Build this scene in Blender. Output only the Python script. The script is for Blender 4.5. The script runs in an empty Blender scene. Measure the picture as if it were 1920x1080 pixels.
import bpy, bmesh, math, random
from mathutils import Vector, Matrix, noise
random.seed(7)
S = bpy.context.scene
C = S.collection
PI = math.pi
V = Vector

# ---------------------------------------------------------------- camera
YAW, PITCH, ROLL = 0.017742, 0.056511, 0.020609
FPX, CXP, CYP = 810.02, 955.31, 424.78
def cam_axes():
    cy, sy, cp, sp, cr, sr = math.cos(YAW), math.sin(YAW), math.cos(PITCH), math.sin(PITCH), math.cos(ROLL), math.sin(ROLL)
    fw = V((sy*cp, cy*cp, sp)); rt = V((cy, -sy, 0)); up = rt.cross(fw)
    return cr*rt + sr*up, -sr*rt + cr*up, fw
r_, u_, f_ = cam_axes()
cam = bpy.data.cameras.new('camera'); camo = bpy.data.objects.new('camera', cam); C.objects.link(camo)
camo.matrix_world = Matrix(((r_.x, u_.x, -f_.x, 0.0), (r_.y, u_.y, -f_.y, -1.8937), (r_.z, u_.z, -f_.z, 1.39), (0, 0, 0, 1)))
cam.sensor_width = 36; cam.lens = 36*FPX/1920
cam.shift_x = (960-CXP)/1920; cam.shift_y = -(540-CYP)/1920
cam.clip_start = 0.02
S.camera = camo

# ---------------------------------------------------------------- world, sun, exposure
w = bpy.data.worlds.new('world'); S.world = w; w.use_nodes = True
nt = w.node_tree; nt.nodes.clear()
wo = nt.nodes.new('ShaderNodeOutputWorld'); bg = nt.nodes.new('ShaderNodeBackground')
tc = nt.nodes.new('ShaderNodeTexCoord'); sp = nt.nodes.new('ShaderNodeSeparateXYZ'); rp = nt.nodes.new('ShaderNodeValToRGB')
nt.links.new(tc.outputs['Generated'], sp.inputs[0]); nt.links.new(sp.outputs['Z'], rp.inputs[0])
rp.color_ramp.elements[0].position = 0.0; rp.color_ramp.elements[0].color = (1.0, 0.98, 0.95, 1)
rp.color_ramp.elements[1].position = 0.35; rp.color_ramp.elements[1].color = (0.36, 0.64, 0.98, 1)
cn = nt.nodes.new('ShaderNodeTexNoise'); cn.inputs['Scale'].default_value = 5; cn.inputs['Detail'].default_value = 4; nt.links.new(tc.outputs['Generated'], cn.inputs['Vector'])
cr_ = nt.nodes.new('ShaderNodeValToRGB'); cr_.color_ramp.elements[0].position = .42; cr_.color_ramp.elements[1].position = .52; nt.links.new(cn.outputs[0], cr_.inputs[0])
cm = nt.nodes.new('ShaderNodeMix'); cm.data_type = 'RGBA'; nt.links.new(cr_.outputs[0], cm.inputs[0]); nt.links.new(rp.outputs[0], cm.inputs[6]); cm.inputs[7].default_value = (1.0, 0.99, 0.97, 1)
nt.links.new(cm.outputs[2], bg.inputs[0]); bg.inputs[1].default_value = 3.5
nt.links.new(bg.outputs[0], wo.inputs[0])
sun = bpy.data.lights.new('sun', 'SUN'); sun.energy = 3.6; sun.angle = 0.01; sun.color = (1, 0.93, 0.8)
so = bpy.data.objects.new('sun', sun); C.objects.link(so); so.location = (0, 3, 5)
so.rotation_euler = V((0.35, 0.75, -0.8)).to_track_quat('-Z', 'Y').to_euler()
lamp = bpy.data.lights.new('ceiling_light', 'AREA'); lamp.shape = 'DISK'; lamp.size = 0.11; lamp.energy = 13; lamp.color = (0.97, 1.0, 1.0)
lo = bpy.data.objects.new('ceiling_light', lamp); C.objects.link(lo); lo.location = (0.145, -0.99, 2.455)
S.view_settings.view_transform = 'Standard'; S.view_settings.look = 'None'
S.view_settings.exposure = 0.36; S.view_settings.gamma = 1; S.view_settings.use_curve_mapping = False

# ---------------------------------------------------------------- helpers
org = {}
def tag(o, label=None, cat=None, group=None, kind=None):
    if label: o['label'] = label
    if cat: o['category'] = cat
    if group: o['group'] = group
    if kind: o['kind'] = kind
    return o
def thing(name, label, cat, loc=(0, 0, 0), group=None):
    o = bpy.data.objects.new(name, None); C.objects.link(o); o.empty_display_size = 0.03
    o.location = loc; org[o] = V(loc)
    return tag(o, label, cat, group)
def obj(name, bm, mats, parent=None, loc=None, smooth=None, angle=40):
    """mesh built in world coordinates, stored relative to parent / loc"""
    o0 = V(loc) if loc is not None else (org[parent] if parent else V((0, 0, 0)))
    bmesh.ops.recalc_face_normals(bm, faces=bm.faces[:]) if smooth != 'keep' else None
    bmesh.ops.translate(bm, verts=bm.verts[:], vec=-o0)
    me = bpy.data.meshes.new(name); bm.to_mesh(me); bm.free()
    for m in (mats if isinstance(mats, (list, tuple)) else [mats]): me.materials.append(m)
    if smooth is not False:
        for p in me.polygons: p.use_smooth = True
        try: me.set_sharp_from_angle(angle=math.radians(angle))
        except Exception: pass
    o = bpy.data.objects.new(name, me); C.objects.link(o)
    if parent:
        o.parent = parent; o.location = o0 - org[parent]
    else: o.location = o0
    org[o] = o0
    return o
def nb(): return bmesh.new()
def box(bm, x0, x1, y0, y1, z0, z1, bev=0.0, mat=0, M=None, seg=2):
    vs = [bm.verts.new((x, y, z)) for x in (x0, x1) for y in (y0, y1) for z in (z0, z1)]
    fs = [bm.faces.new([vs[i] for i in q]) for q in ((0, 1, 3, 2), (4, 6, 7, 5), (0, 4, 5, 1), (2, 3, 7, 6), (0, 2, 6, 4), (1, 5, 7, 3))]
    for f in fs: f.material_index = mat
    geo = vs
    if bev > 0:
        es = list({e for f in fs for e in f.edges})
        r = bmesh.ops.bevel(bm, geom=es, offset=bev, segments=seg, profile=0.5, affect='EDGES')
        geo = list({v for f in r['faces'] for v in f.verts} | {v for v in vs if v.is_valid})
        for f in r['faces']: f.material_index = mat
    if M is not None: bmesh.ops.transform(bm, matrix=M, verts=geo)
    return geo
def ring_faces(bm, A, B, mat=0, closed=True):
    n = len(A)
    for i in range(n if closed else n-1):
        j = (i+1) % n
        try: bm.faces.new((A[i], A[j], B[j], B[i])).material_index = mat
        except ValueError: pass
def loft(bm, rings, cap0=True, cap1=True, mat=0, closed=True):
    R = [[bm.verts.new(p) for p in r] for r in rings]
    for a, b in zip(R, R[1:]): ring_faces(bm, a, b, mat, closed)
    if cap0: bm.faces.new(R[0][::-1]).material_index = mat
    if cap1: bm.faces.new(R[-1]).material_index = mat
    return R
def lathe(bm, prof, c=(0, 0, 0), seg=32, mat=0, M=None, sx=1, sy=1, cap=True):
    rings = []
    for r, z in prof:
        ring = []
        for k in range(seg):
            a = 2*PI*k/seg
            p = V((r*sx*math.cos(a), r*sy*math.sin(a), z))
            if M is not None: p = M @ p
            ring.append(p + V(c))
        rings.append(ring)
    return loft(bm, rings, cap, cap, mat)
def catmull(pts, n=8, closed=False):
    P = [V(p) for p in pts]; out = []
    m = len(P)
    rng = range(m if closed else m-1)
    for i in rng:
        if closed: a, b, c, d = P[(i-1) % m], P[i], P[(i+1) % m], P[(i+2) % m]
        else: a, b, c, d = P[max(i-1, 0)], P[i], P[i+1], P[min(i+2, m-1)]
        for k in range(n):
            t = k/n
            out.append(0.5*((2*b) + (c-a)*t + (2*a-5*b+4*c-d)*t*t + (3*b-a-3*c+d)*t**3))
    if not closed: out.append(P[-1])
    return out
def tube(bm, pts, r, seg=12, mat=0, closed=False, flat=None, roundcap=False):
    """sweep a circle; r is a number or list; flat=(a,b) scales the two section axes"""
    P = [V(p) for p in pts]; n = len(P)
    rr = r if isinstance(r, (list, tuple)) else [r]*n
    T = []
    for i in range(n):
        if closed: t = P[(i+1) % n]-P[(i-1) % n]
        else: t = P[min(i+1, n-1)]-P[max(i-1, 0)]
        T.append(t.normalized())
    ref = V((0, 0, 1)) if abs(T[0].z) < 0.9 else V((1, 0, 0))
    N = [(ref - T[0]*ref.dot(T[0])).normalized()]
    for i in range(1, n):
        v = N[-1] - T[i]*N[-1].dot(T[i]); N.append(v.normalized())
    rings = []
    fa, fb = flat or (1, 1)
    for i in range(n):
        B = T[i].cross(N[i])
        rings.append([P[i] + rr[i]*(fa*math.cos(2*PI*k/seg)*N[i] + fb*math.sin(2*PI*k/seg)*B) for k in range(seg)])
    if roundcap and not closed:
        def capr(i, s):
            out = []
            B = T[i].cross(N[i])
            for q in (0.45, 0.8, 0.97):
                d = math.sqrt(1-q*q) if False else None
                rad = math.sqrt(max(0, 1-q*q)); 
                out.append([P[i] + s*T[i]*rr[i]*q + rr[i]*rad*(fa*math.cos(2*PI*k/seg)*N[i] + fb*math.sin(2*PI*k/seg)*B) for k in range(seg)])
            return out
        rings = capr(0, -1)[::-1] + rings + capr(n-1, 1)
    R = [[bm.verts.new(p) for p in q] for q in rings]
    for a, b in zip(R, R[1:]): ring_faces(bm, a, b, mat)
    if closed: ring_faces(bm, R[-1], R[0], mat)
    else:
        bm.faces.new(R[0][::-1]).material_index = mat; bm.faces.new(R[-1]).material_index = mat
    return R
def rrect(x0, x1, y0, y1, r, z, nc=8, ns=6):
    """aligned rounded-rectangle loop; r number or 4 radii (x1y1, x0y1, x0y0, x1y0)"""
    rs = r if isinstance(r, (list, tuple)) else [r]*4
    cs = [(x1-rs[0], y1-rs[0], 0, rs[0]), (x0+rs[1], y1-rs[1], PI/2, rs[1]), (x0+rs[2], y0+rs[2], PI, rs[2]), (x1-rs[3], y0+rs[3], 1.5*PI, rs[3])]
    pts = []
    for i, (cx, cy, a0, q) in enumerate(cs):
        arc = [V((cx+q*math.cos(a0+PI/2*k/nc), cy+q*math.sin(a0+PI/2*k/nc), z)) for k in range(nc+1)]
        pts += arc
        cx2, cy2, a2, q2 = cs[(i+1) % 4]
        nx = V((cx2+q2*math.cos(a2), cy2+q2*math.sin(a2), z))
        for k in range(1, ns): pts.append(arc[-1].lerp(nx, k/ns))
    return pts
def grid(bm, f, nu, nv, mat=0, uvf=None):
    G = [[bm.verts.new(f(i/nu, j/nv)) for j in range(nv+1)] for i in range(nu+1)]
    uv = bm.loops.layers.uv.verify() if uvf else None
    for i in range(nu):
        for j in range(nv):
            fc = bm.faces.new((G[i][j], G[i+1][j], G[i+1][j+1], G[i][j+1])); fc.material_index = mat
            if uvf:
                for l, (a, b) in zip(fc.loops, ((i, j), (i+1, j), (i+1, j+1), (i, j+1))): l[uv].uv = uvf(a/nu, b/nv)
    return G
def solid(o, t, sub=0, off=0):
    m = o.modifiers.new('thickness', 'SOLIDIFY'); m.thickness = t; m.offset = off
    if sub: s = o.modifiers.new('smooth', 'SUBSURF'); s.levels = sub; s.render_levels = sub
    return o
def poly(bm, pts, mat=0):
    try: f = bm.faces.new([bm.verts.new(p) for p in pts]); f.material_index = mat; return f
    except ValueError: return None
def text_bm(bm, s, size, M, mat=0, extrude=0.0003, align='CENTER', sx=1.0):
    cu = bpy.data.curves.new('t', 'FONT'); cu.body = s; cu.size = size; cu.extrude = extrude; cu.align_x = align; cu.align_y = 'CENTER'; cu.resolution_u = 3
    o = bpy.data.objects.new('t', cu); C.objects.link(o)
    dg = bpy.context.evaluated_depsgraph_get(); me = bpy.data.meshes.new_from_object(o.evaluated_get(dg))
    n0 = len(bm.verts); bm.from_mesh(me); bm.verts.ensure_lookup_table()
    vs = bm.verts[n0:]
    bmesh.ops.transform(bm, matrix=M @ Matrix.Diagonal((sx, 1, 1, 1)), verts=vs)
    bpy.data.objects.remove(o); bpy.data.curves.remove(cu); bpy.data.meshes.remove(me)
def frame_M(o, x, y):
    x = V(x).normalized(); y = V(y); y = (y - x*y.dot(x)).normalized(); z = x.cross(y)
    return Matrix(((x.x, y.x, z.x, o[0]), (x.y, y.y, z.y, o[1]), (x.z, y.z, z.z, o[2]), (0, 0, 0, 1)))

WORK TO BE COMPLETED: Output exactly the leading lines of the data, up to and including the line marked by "S.camera = camo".

OUTPUT FOR THIS TASK:
Build this scene in Blender. Output only the Python script. The script is for Blender 4.5. The script runs in an empty Blender scene. Measure the picture as if it were 1920x1080 pixels.
import bpy, bmesh, math, random
from mathutils import Vector, Matrix, noise
random.seed(7)
S = bpy.context.scene
C = S.collection
PI = math.pi
V = Vector

# ---------------------------------------------------------------- camera
YAW, PITCH, ROLL = 0.017742, 0.056511, 0.020609
FPX, CXP, CYP = 810.02, 955.31, 424.78
def cam_axes():
    cy, sy, cp, sp, cr, sr = math.cos(YAW), math.sin(YAW), math.cos(PITCH), math.sin(PITCH), math.cos(ROLL), math.sin(ROLL)
    fw = V((sy*cp, cy*cp, sp)); rt = V((cy, -sy, 0)); up = rt.cross(fw)
    return cr*rt + sr*up, -sr*rt + cr*up, fw
r_, u_, f_ = cam_axes()
cam = bpy.data.cameras.new('camera'); camo = bpy.data.objects.new('camera', cam); C.objects.link(camo)
camo.matrix_world = Matrix(((r_.x, u_.x, -f_.x, 0.0), (r_.y, u_.y, -f_.y, -1.8937), (r_.z, u_.z, -f_.z, 1.39), (0, 0, 0, 1)))
cam.sensor_width = 36; cam.lens = 36*FPX/1920
cam.shift_x = (960-CXP)/1920; cam.shift_y = -(540-CYP)/1920
cam.clip_start = 0.02
S.camera = camo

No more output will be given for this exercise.